I still have ships that are 20 years old in service, though they are pretty obsolete. My first rank ships are a decade or less of age; I'm in the middle of a fleet rebuild right now that will move those ships to the second rank.
This sounds close to what I expected, thanks!
-- Words and pictures --
This is the kind of effect on a campaign that I was hoping to see in terms of both the limits as well as how an empire develops.
The interesting thing with research is that research output scales with your industry. Not only are your starting labs scaled to industry, I'm saying here that your industry, and therefore the ability to increase your research rate, usually plateaus after the Earth minerals are eaten up and only only relatively slowly grows afterwards, assuming you spend a relatively equal amount of mines mining each mineral.
Since the reserach rate stays at a similar level for a long time and only grows slowly, the time between tech levels will naturally increase over time. At the start of a game you e.g. usually take two years for a tech, then four years, then eight, and when you're at 16 years for a tech it takes you a century to get through a tech level (simplied assumption here that one researches all techs roughly equally). So there is a natural tendency for research to take longer after the initial rush at the start of a game is over and your number of labs and research times stabilize.

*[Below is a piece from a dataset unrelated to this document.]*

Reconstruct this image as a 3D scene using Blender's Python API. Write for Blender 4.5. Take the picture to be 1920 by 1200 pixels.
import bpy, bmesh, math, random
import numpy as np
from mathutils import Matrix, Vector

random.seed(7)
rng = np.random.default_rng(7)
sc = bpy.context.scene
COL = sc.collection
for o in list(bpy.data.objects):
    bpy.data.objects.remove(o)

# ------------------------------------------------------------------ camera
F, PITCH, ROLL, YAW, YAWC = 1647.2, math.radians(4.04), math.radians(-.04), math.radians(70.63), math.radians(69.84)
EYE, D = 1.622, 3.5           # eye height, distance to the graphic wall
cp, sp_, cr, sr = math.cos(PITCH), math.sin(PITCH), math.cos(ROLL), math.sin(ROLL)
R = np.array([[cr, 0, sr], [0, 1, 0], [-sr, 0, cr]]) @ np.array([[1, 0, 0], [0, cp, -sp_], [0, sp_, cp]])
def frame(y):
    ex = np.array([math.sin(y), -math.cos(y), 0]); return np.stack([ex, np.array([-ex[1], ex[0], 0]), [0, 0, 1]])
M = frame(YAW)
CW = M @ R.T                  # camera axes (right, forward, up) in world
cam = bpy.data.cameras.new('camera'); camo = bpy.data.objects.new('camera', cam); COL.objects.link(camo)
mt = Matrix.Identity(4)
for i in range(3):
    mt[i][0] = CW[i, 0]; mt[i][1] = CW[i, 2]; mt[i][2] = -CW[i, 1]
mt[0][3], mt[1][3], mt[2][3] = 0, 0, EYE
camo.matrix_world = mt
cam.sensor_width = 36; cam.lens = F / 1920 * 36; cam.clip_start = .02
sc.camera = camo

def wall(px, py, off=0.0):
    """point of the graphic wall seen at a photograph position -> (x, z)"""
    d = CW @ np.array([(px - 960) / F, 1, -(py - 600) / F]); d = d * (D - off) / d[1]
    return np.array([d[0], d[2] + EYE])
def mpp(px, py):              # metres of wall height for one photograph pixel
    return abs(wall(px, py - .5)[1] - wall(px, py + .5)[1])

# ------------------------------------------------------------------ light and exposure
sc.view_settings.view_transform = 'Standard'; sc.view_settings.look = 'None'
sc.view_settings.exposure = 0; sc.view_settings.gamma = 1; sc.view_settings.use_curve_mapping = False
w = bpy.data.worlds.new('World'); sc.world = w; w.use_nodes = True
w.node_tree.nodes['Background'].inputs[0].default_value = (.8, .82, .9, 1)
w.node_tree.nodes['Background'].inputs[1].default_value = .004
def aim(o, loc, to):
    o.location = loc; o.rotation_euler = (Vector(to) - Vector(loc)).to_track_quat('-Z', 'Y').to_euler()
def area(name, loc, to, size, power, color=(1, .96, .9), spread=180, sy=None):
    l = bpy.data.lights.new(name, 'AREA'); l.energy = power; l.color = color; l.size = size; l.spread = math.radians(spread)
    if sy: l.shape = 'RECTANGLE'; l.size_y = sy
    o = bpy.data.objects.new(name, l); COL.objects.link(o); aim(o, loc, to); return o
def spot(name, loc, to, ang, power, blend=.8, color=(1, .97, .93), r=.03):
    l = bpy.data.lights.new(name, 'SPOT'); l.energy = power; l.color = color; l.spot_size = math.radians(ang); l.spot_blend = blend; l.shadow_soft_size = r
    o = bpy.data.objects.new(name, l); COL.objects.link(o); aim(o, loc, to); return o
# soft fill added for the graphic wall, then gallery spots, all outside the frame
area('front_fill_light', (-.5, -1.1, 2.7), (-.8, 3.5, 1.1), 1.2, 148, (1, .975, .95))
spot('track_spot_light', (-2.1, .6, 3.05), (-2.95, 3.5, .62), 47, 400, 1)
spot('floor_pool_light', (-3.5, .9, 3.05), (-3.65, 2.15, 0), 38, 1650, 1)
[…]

Meaning you always get that stage where you don't have to refit your now-obsolete fleet every five years regardless.
If you start with 20 labs you plateau with MP tech, if you start with 50 labs you plateau with internal confinement or something else instead, but in either case you plateau after roughly the same time.
The research modifier just forces this situation sooner, before the stabilization of research rate that usually follows.
This is a good point. So research modifier really only determines the pace of the early game, and basically the tech level at which the slower part of the game becomes dominant, rather than just being a straight slowdown. I hadn't thought of it like that. It also helps to understand why a lower research rate isn't the default, it seems like the default setting gives a faster early game but won't be that fast forever so you do eventually get to the more generational tech levels that make Aurora fun later on.